It’s a WRAP – victims of trafficking in the Philadelphia Juvenile Court.

Earlier in my trip I visited Philadelphia, the city of ‘Brotherly Love’. While I was there, I was introduced to Judge Lori Dumas. Judge Dumas had previously sat in a specialist court programme in the Philadelphia Juvenile Court; WRAP Court.

WRAP court stands for ‘Working to Restore Adolescents’ Power’ and it is aimed at helping a specific cohort of children and young people who are at risk of or are a victims of commercial sexual exploitation and human trafficking. These young people come through the court system due to delinquency and (or) dependency matters.

One could argue that these young people shouldn’t be involved in the criminal justice system at all, but this is a first step in understanding the trauma that young people in the criminal justice system have been through. There is also a balance between accountability and understanding context, and the model is particularly positive in the context of the US incarceration rate.
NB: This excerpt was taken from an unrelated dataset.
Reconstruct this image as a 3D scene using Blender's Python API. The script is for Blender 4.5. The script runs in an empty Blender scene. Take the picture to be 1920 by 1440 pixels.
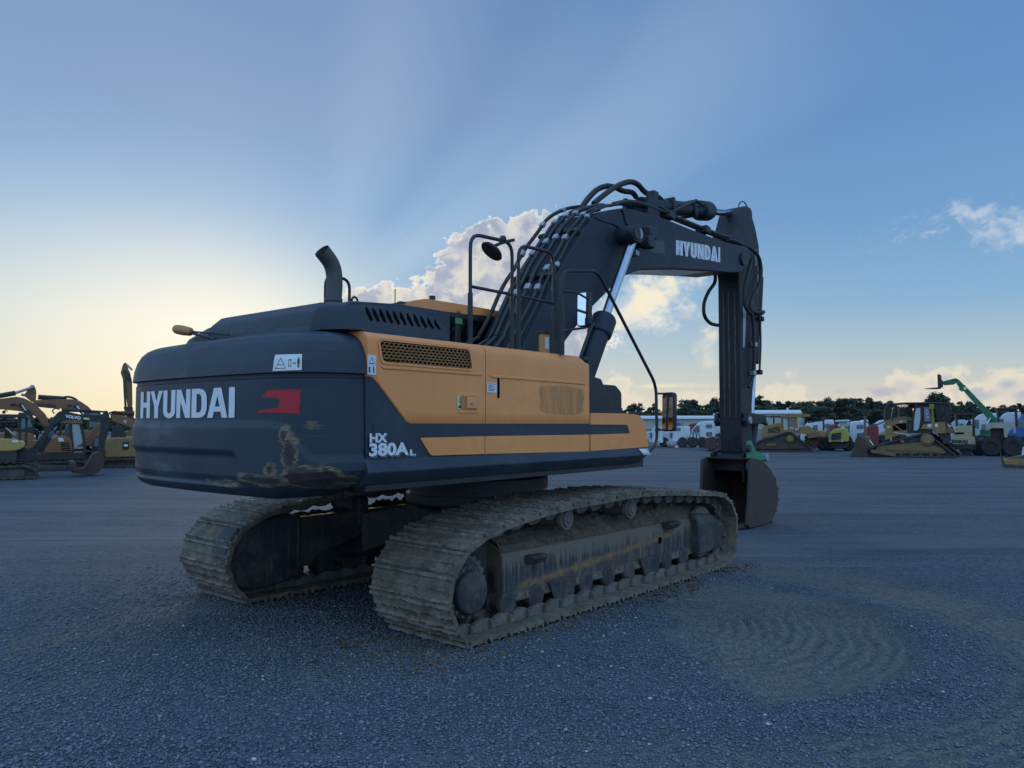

The court saw many young women and girls who were participating in criminal activity but who were also victims of sexual violence and abuse from those they sought love from. This is true for a number of young women and girls associated with gangs who end up in the criminal justice system, so I was keen to understand and learn more about the programme.

Below is an extract from an interview with Judge Dumas about WRAP Court. The full interview will be made available in the final report.

Why was the WRAP court developed, and what was it in response to?

WRAP was created in response to Pennsylvania’s lack of safe harbor legislation. It was also created because there were children in our system who needed specialised attention from the courts due to the trauma they had undergone.

What were the challenges in setting up the WRAP court? 

The main challenge was that it was a court of first impression in Philadelphia. Everyone was relying on my exposure to training and other experts in the field to help Philadelphia understand the concept and how each stakeholder fits into the solution. Once the Leadership changed in Family Court in 2015, there was little to no support from the leadership, so it was difficult to continue the momentum that the program had when it first began.

What were the immediate benefits of the new system when it was implemented?

The immediate benefit was twofold.  Children who were in dire need of significant personal attention from the Court received treatment which began their healing process. Additionally, stakeholders who did not traditionally work together in a positive way, got an opportunity to do so and to do something that was good for others.

This project is looking at girls, gangs and their abusive relationships. Do you think this system would be suitable with a cohort of young women and girls who have committed crimes but who are identified as being associated with a gang?

Absolutely! The one factor that bound these victims together was trauma.  My belief is that there isn’t a girl in the criminal justice system that doesn’t possess layers and layers of trauma that need to be addressed.  The speciality court brings one on one attention to these youth and wraps necessary services around them, helps them to heal from the inside out and provides the level of concern and love that is missing from our system and their lives.

Finally, do you think the model has been successful?

Every one of our youth serviced through WRAP met some goal – THAT is a success!’